Sa grande affaire? Sélectionner un joueur ou pas: «Je suis l’autorité, puisque c’est moi qui dois choisir, donc la notion de respect est importante. Si j’ai quelque chose à dire, je le fais, car même si cela doit faire mal, c’est fondamental. Je ne suis pas là pour dire seulement des choses agréables. Je peux être très dur. Les relations avec les joueurs ne sont pas un long fleuve tranquille, c’est comme dans la vie privée. […] Dans le sport, l’injustice peut être permanente, car on est centré sur soi» poursuivait-il dans son entretien à l’Éléphant.
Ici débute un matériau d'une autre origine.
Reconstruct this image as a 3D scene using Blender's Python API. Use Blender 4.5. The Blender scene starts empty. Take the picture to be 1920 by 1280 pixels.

Injonctions contradictoires
Didier Deschamps, ou la France silencieuse qui tente de résister aux injonctions contradictoires? L’homme d’une autre époque aussi. On sent le coach fatigué de voir ses joueurs se transformer en «influenceurs». Il tait les questions d’argent, mais il fait ce que les sponsors demandent, obéissant sans ciller aux lois du foot business. Le «porteur d’eau» n’a pas non plus voulu se mêler des polémiques sur l’attribution du Mondial au Qatar. «Le footballeur n’a pas la capacité et le pouvoir de résoudre les problèmes sociaux» a-t-il lâché, tout en affirmant que ses joueurs sont «libres de s’exprimer».
Didier Deschamps se bat encore. Il ne sent pas aimé, même s'il arrive en tête des personnalités les plus importantes du foot français. Respect. De toute façon, l'ex «porteur d'eau» sait que sa planète ne tourne plus très rond. Au contraire des ballons.